- The Washington Times - Monday, October 29, 2012

A handful of roads were closed due to high water or downed trees Monday afternoon as Hurricane Sandy moved into the D.C. area, though the storm was expected to wreak far more havoc on the region into Tuesday.

Call volumes for emergency services around the area were at or below average levels as people appeared to heed officials warnings to stay off the roads, officials said.

“Certainly, the fact that everyone is staying home from work and school has something to do with that,” said Prince George’s County Fire and EMS spokesman Mark Brady.

Calls for vehicle crashes appeared to make up the most of the emergency calls that rescue personnel were responding to early Monday, Mr. Brady said.

Officials on Monday evening ordered residents who live on Fenwick Drive and Arlington Terrace in the flood-prone Huntington neighborhood of Fairfax County to evacuate their homes and move their vehicles to higher ground because of rising water Monday evening.

The increasing winds brought down several live wires in the District early Monday evening. One landed on the porch of a home in the 1600 block of Fort Davis Street in Southeast, but officials were able to contain it quickly. However, flames engulfed a parked car in Barry Farm after a live wire fell underneath it.
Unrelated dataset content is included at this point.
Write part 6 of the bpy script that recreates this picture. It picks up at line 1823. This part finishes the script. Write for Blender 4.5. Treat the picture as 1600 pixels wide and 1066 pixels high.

Montgomery County police fielded calls for high water in several areas typically prone to flooding, but a spokeswoman said the call volume was still about average.

“We’re encouraging everybody to stay off the roadway,” spokeswoman Officer Rebecca Innocenti said.

Roads reported closed in Montgomery County on Monday afternoon included Little Falls Parkway between River Road and Massachusetts Avenue, Sligo Creek Parkway between University Boulevard and New Hampshire Avenue, and Beach Drive between Carroll and Wayne avenues.

In Fairfax County, high water also closed five intersections Monday afternoon, including Old Courthouse Road and Besley Road in Tysons Corner; and Burke Lake Road and Kilkenny Lane in Fairfax Station; Prosperity Avenue and Hillside Place in Annandale; and Woodburn Road at both Robey Avenue and Spicewood Drive.

A road collapse also closed a section of road at 1951 Kidwell Drive in Dunn Loring, just off the Capital Beltway and Leesburg Pike.

As early as 10 a.m., Alexandria police officers were posting wooden barriers where standing water was beginning to pool a block from the Potomac River. Many sidewalks were covered in leaves blown from trees by the steady wind gusting down the cobblestone streets.

As he fought to control his umbrella, 71-year-old Guy Guthridge stood on a bobbing wooden dock along Old Town, surveying his 40-foot trawler, Bright Pleiades, moored nearby.

The Alexandria resident said normally the boat only requires eight lines to keep it secure when it is docked, but he added another six lines to ensure it wasn’t damaged during the storm.

“I tanked it up with water, and the boat has a generator,” Mr. Guthridge said. “After the storm if we lose power, perhaps we’ll take up residence here.”